The Montana Farm Bureau is urging Congress to vote on extending expired tax provisions as soon as possible. Two of those two provisions are of particular interest to farmers and ranchers: Section 179 Small Business Expensing and Bonus Depreciation.

Section 179 Small Business Expensing allows a taxpayer to deduct the cost of new or used business property in the near term rather than depreciating the cost over a longer period of time. For 2014, the maximum deduction was $500,000. Unless this rate is extended, the maximum deduction for 2015 will be $25,000.  Both Section 179 and Bonus Depreciation help farmers and ranchers continually replace and upgrade farm equipment, buildings and storage facilities to remain profitable and competitive.

“Farmers and ranchers need these tax tools to help them make business purchases while dealing with uncontrollable weather and unpredictable markets that impact farm profitability,” noted MFBF National Affairs Director Nicole Rolf. “Tax provisions that accelerate expensing also help farmers and ranchers better manage cash flow, minimize tax liabilities and reduce borrowing needs.”

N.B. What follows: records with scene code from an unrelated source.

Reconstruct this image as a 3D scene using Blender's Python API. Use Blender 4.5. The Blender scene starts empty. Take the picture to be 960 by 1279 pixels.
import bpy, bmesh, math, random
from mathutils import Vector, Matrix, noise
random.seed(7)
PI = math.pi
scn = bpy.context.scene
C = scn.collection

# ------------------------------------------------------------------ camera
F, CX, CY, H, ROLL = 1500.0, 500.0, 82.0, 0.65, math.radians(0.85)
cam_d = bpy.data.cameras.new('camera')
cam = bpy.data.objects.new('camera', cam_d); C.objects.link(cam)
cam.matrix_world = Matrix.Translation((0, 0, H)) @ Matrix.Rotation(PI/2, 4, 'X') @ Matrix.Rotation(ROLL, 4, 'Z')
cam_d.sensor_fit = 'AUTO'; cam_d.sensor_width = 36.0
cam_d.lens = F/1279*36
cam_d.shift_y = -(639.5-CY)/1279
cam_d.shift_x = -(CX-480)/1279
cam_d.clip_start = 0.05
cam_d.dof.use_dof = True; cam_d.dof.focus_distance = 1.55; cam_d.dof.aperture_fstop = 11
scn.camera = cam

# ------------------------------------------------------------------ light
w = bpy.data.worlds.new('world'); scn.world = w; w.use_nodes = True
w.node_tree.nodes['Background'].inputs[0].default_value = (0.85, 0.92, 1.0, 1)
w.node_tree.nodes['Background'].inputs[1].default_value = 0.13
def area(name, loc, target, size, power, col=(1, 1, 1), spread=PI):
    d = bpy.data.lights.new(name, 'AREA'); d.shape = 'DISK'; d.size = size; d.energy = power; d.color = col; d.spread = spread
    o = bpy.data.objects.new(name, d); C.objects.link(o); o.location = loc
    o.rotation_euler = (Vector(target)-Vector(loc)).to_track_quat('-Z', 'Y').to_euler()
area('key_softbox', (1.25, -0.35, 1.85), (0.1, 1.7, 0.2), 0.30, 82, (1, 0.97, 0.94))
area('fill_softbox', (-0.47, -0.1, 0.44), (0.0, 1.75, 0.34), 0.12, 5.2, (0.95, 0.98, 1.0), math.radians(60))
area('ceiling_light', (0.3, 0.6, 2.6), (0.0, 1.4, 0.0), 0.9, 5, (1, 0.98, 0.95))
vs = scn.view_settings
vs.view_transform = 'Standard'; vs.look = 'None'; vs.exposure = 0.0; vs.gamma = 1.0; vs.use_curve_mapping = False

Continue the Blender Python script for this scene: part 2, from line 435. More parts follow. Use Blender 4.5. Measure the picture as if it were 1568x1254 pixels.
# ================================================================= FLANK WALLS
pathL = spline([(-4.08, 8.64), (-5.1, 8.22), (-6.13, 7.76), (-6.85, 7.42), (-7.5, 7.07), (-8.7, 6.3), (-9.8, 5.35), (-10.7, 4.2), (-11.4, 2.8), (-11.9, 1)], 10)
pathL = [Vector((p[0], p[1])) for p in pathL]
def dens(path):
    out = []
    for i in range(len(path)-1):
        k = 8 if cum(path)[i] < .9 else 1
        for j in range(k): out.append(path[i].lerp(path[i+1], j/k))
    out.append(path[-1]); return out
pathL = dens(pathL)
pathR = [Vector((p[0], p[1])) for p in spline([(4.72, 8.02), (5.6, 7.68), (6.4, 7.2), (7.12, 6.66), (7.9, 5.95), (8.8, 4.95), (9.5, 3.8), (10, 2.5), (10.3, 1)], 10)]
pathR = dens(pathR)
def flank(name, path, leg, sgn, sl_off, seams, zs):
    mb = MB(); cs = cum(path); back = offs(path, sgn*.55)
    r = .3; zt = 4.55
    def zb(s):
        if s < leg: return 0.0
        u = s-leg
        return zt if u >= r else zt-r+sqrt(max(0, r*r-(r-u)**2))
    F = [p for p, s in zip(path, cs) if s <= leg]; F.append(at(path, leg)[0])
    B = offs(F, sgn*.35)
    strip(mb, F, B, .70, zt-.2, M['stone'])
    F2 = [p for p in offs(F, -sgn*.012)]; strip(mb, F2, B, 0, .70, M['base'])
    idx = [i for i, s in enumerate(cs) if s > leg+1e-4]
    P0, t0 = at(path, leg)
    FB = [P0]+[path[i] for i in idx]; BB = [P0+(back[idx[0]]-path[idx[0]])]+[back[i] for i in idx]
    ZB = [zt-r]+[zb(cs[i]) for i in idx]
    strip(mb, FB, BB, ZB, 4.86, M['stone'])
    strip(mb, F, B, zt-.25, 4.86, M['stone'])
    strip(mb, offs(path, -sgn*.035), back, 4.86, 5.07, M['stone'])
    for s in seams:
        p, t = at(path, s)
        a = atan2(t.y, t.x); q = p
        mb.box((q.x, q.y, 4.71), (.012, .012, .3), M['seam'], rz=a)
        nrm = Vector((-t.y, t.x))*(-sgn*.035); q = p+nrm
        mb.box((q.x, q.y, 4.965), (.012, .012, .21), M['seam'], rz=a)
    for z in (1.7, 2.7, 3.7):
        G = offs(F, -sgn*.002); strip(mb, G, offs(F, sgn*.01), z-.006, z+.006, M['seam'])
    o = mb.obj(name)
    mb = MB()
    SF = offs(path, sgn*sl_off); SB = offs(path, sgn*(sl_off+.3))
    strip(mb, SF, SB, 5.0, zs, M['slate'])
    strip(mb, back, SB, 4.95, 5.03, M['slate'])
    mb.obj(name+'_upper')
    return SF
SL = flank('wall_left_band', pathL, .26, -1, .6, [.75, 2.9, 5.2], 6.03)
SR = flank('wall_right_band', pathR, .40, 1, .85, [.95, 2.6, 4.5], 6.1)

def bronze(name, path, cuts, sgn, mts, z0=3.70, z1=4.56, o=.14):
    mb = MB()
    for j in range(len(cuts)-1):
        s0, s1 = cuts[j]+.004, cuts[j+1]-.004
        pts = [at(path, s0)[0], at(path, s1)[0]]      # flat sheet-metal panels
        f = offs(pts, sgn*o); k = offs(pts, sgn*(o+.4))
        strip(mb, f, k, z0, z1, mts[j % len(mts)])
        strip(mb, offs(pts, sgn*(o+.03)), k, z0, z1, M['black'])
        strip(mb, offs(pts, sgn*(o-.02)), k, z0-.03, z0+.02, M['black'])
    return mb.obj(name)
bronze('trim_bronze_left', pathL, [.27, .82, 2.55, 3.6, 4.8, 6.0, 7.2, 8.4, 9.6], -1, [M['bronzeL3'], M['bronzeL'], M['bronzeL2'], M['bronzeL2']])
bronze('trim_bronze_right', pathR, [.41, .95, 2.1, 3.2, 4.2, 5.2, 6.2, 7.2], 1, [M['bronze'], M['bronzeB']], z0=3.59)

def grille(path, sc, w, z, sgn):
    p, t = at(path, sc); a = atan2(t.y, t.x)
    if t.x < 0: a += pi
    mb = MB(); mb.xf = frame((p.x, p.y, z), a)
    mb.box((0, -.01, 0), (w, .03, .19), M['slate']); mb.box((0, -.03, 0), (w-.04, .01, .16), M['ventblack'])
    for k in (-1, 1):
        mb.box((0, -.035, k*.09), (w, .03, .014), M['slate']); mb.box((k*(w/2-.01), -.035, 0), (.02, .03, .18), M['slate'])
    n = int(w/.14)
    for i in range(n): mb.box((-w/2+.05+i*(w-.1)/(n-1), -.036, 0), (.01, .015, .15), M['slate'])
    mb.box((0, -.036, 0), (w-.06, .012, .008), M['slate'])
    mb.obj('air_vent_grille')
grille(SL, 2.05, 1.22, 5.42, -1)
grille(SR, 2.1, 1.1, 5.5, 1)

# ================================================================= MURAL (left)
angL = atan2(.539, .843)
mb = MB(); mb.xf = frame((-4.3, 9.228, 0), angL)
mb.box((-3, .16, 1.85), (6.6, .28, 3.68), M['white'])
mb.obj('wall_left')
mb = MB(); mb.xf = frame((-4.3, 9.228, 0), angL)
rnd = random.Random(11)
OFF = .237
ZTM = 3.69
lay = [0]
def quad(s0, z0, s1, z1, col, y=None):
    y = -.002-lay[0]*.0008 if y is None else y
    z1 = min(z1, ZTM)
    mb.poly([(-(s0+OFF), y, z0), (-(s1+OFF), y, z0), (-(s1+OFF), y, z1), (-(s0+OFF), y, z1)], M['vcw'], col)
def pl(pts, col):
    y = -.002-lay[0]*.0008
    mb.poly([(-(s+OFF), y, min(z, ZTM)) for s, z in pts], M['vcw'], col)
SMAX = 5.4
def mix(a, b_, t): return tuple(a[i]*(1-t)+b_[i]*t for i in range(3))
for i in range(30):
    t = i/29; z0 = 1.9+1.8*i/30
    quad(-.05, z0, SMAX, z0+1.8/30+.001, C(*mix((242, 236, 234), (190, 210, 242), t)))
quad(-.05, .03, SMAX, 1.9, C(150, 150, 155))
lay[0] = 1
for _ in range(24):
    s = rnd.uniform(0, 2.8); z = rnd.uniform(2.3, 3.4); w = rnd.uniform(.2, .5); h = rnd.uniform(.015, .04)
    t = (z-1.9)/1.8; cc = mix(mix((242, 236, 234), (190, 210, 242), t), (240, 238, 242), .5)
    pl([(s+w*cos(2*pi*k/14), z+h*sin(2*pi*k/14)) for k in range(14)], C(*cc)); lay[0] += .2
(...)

The fact that Congress will be in session for only 11 days in December is making farmers and ranchers especially anxious.

 

“There are a lot of important matters left to be attended to in D.C. before the end of the year. Farmers and ranchers in Montana are worried that if Congress gets wrapped up in other matters, they won’t get around to addressing these much-needed tax provision extenders,” Rolf said. “We are calling on Congress to act quickly to renew and make these important provisions permanent.”

 

Big Horn County Farm Bureau secretary and tax preparer Gina Stevens said immediate action by Congress to pass these tax extenders is essential. “It’s very difficult for farmers and ranchers to make planning decisions at the last minute,” Stevens cautioned. “Even if these tax extender bills are passed just before Christmas recess, that leaves only five days to make a deal and take possession on what you purchased so you can make the deduction.  Remember, you can’t deduct retroactively. The purchases you make for your farm and ranch equipment must be completed by December 31 to qualify for the 2015 tax year.”